## Stated problem
Find each line with the string "scene" and copy it.

## Dataset extract
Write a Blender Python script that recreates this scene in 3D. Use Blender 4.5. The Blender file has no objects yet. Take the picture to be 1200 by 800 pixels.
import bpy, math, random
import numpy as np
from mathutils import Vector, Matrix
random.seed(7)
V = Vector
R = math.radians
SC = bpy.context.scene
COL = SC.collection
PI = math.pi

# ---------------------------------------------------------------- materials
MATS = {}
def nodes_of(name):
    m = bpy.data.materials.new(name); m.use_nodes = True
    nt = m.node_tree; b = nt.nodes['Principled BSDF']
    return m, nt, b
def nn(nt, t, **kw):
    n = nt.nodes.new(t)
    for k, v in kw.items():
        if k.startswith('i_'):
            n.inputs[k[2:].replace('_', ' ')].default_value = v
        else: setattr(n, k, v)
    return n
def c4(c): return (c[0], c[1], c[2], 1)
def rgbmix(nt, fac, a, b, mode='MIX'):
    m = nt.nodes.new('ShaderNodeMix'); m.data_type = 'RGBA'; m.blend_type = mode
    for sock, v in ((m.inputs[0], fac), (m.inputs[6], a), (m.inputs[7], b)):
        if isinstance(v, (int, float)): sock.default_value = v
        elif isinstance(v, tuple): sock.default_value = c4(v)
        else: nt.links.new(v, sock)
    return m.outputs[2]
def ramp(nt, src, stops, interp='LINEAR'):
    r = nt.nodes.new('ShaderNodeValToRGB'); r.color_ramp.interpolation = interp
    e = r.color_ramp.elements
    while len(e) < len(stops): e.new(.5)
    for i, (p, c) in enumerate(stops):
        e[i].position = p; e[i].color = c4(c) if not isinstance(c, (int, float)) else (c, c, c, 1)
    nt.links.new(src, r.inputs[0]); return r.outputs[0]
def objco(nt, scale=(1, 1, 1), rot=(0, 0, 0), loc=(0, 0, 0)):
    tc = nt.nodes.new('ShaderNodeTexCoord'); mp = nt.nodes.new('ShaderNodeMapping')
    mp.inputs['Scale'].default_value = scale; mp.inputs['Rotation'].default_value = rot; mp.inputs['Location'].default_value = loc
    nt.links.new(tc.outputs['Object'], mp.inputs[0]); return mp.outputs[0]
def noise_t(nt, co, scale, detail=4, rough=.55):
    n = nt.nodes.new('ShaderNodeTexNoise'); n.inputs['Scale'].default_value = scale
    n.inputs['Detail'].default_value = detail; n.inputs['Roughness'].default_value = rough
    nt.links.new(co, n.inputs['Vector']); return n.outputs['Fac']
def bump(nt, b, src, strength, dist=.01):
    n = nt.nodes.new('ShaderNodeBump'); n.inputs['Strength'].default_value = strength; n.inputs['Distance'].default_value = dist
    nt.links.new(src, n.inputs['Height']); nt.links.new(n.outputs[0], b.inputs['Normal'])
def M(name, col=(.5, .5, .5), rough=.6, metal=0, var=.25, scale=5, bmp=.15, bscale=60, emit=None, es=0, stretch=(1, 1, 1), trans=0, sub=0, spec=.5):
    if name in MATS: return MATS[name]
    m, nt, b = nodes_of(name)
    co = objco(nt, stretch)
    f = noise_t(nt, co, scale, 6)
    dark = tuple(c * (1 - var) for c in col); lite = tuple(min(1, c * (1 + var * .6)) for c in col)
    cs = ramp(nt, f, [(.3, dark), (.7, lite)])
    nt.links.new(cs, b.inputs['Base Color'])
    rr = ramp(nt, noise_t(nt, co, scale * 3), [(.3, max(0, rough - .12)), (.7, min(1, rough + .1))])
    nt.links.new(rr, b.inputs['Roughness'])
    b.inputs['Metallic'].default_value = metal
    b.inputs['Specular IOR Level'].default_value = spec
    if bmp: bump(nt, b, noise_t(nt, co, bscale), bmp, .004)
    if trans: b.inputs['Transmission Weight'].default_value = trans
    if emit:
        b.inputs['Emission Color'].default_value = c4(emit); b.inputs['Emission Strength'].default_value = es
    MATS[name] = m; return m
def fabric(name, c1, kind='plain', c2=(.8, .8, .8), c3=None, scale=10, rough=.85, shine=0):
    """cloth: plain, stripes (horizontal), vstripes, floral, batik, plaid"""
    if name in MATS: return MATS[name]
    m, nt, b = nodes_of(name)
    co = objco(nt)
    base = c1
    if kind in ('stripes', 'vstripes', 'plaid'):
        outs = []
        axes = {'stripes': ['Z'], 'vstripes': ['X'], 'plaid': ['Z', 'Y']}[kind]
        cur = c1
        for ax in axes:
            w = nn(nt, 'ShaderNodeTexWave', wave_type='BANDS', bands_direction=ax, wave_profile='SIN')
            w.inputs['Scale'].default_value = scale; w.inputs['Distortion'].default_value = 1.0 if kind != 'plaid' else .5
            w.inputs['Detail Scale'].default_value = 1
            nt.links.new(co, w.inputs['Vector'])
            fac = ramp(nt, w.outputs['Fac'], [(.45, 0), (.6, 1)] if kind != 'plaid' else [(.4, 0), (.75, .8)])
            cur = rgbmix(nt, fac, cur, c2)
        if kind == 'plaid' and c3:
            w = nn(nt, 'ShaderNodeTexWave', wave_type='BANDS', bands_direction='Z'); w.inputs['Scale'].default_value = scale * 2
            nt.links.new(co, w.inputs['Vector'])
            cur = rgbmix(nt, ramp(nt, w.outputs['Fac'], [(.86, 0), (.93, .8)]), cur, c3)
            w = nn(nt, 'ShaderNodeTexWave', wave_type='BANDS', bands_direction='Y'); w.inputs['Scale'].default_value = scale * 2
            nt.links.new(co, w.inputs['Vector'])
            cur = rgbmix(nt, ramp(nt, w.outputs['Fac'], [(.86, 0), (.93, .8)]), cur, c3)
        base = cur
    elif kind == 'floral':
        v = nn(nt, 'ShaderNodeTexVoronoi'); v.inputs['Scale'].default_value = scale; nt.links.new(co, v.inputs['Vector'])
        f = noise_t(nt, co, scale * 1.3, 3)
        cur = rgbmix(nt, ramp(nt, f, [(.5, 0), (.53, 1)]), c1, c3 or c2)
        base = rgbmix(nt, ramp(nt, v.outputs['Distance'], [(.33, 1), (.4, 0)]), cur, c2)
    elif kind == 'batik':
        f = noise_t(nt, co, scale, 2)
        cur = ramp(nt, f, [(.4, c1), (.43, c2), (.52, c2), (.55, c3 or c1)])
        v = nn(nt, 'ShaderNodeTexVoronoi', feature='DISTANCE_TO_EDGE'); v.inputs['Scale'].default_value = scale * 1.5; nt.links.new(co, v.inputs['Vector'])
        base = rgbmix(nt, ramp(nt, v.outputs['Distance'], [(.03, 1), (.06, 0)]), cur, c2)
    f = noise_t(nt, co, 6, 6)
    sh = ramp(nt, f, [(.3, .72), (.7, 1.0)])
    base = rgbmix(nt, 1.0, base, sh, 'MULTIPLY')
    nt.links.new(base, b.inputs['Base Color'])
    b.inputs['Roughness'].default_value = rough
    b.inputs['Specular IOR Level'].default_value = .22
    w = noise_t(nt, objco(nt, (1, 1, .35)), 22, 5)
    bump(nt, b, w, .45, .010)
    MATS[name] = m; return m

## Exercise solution
Write a Blender Python script that recreates this scene in 3D. Use Blender 4.5. The Blender file has no objects yet. Take the picture to be 1200 by 800 pixels.
SC = bpy.context.scene